Today, the grim realities that have historically faced the Shia community in the Saudi Kingdom have little changed. In the predominantly Shia Eastern Province, reports of arbitrary detentions (including of juveniles) and cases of sectarian harassment are regular occurrences. Mai Yamani, a Saudi national and a visiting scholar at the Carnegie Middle East Center, notes that the “[s]uppression of the Shia is…a part of the Kingdom’s strategy to counter Iran.”

This posture is by no means unique to the Saudi Kingdom; indeed, the same story is repeated in Bahrain, Kuwait, and increasingly over recent years, in Egypt. In early 2006, Egyptian president Hosni Mubarak declared: “Shias are mostly always loyal to Iran and not [to] the countries in which they live.” Not surprisingly, Egyptian media outlets thus upped the sectarian-ante following Hezbollah’s altercation with Mubarak during the Gaza war, which was shortly followed by the uncovering of a “Hezbollah cell” in Egypt.

Since then, the Egyptian press has gone into a whirlwind of frenzy, labelling Shias and also – it must be strongly underlined – members of the popular Sunni socio-political movement, the Muslim Brotherhood, as “traitors”, “agents of Iran”, and an “inseparable part of the ‘Evil Crescent'”. The give-away exposes, unmistakably, the underlying rationale for Egypt’s sectarian agenda. With the pattern of (deceptive) use of the sectarian card to silence critics of Mubarak’s regime firmly taking shape, the US administration – in requital – has pulled their man closer.

Media outlets are just beginning to reveal the extent of the wide-scale crackdown on the country’s Shia population following the high-profile arrest of leading Shia cleric Hassan Shehata at the beginning of this month.

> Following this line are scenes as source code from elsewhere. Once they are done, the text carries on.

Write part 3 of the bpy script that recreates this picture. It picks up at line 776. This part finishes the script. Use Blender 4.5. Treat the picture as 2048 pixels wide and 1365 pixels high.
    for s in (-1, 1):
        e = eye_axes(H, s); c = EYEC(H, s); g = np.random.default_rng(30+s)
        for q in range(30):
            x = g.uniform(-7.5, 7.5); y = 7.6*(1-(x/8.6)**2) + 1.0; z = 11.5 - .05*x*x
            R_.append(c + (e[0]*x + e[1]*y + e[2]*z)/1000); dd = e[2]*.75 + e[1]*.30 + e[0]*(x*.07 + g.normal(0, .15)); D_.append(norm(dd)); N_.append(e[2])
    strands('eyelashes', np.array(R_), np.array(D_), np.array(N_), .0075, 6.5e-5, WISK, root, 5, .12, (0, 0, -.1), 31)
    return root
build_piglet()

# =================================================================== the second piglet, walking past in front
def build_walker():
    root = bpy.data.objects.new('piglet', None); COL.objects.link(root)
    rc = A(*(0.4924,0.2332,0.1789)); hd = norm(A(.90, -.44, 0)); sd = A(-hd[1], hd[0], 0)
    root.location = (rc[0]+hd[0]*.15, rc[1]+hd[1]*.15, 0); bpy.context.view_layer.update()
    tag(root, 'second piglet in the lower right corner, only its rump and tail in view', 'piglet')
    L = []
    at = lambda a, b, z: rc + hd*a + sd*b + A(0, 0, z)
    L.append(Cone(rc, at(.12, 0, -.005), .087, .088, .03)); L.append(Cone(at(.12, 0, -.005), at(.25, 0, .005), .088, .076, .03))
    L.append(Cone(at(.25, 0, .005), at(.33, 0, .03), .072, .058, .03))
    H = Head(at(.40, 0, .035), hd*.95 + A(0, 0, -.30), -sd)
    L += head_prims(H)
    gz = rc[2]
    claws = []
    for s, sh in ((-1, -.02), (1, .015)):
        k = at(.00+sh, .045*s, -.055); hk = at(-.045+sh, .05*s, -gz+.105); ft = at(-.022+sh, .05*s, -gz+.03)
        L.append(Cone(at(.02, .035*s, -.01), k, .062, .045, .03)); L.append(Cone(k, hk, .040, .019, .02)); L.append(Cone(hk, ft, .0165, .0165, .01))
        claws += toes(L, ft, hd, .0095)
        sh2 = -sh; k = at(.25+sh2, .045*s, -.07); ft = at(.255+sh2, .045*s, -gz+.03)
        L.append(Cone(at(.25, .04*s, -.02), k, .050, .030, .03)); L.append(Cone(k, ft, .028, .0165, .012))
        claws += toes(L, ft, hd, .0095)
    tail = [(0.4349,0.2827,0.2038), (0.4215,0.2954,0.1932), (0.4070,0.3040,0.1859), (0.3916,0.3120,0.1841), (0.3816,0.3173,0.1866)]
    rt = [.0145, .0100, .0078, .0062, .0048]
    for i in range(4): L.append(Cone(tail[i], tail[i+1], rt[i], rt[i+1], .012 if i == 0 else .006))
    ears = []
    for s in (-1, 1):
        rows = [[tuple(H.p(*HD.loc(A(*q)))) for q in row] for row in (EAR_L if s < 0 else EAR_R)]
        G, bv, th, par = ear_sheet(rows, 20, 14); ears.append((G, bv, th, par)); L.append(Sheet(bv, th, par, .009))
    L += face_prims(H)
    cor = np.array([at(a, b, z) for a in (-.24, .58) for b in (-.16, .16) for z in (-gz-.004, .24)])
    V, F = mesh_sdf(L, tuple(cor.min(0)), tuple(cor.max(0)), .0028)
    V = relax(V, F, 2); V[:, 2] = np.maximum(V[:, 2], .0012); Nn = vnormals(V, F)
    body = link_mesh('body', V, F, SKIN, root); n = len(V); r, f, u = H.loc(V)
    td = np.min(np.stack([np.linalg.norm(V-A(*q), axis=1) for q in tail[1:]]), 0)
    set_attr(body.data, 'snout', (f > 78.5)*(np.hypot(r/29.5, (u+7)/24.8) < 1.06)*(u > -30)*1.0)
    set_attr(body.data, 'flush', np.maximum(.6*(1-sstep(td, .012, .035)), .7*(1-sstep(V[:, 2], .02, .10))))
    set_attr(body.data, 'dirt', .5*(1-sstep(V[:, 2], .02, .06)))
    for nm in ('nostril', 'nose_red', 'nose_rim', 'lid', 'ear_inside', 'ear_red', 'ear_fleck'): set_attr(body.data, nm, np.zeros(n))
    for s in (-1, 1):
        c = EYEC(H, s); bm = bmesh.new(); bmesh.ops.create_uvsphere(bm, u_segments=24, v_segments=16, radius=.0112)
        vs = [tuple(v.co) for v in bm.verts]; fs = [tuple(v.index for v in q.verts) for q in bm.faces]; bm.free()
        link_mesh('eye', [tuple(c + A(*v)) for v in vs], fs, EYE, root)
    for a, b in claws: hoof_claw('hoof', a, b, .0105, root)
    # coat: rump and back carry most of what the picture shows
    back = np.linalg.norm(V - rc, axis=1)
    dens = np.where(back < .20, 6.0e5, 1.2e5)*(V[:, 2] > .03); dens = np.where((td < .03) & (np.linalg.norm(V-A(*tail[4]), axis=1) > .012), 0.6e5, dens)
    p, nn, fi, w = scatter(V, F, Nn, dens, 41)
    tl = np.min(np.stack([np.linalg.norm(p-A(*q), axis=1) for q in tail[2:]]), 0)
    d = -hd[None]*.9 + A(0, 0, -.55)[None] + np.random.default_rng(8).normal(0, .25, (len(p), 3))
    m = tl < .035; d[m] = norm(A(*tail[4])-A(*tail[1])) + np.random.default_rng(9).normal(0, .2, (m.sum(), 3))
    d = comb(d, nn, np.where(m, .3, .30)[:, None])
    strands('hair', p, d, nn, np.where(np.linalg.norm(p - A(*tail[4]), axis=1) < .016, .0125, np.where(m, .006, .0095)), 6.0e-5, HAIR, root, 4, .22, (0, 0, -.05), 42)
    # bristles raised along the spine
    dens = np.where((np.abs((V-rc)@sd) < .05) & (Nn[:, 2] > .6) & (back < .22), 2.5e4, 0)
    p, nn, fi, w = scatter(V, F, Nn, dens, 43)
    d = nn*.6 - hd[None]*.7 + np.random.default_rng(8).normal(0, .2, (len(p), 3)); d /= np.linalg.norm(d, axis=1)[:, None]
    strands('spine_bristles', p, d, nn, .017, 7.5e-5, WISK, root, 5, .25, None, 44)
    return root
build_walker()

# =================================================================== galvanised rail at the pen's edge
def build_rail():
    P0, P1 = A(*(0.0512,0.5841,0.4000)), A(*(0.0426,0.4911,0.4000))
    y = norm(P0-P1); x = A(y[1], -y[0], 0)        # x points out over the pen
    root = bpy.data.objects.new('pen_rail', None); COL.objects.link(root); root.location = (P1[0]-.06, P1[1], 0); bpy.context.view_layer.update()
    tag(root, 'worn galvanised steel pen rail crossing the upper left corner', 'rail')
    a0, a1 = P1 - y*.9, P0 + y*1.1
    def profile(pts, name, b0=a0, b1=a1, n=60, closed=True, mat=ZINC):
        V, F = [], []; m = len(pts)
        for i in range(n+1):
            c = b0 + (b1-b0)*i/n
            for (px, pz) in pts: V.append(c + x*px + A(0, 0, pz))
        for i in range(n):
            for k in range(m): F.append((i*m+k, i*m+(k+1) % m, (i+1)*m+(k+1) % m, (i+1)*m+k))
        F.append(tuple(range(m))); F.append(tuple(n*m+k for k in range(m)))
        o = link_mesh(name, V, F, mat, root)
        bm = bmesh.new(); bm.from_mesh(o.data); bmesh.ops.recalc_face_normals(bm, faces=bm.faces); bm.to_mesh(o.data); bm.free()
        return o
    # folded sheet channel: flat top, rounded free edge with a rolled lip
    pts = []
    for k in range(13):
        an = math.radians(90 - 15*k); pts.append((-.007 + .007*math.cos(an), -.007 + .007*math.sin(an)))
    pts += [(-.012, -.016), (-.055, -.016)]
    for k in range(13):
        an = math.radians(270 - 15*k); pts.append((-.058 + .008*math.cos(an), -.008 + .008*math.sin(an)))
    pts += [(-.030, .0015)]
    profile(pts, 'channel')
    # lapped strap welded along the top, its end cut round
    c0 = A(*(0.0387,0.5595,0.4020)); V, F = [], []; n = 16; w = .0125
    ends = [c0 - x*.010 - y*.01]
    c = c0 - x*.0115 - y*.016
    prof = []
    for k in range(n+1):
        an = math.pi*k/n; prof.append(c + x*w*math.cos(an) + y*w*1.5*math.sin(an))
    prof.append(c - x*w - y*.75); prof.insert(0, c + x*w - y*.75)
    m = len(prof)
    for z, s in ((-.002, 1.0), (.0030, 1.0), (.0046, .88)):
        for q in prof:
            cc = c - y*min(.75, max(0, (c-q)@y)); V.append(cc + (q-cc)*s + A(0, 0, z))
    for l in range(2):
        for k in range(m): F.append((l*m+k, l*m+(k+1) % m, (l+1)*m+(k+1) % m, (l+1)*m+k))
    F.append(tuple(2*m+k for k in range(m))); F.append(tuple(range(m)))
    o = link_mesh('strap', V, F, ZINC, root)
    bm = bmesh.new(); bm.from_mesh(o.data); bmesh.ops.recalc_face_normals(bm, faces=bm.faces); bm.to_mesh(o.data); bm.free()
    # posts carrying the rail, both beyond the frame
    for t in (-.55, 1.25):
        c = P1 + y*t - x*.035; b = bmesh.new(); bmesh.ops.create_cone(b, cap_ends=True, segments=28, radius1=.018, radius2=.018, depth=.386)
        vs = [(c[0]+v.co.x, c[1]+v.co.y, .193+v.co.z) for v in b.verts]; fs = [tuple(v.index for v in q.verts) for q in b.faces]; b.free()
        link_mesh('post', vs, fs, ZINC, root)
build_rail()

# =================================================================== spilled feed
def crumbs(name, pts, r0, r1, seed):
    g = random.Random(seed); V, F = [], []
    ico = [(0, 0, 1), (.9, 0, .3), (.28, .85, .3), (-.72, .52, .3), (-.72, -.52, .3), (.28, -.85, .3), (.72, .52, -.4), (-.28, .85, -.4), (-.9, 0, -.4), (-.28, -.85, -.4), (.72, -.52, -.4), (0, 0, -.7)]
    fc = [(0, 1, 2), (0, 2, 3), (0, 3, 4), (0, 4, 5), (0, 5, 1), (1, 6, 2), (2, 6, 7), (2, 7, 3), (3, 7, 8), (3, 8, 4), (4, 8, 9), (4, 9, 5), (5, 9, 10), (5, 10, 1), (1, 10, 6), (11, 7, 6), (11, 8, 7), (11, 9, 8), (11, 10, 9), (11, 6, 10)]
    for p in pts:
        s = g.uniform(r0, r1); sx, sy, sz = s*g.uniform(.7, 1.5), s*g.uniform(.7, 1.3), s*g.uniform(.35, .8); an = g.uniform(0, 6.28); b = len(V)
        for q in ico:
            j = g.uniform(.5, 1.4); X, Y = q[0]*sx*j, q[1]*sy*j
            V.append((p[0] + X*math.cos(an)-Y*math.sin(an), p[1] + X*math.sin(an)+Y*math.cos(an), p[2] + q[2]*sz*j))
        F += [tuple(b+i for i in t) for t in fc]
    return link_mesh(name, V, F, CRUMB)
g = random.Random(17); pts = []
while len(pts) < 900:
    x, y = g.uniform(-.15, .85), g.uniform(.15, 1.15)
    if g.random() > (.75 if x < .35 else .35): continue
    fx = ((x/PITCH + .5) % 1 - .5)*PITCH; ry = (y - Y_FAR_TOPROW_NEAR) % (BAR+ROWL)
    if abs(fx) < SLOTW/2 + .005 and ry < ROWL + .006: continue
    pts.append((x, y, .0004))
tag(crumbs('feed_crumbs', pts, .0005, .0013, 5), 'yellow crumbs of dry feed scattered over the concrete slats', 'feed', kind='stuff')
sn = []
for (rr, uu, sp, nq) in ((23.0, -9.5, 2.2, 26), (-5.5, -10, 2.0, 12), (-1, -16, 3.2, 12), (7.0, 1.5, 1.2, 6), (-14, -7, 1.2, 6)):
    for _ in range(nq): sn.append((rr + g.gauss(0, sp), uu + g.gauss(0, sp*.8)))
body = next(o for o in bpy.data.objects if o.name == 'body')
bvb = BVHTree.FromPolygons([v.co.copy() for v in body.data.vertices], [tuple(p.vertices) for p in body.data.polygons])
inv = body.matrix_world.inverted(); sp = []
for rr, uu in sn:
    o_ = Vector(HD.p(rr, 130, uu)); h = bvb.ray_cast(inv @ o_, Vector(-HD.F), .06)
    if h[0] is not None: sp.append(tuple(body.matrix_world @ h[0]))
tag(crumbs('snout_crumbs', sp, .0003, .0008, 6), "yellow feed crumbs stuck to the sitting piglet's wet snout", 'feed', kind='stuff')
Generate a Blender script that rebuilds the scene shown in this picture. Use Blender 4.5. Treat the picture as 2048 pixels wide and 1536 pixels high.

Director of the Egyptian Initiative for Personal Rights (EIPR) Hossam Bahgat warned that the hostile treatment of Shias by the Egyptian security apparatus – motivated by the climate of “political tension between Cairo and Tehran” – could return to “explode in the face of the Egyptian regime”.

On the back of the most recent (reported) raid in which 13 citizens were detained on charges of spreading Shi’ism, the aggregating numbers of those targeted by Egypt’s sectarian crackdown are truly shocking; for a country in which Shias supposedly account for only one percent of the overall Muslim population (90 percent), early reports suggest in excess of 300 detentions in mere weeks.

For such repressive sectarian agendas carried out by its regional allies, the US holds principal blame not only for its primary engineering of a “sectarian war” discourse shortly after the fall of Baghdad but also for its willful neglect, in the name of realpolitik, of sectarian agendas (and the resulting widespread human rights violations) by regional allies in order to contain the so-called “Iranian threat”.

In a visit to Cairo in 2005, Condi Rice famously acknowledged that consecutive US administrations had pursued “stability at the expense of democracy” in the Middle East. It seems that little – beyond pretentious, soul-searching words – has in fact changed.

The chief beneficiaries of a sectarian agenda are none other than the likes of King Abdullah and Hosni Mubarak, those paragons of “stability”. From the standpoint of Washington and Tel Aviv, the sectarian card offers the only means to polarize the uniting Muslim ranks rising against US and Israeli bullying and intransigence, a most critical objective, no doubt, for those who wish to maintain a worldview that looks upon the Middle East as a mega gas station. And with this strategy, they commit a far more fatal error.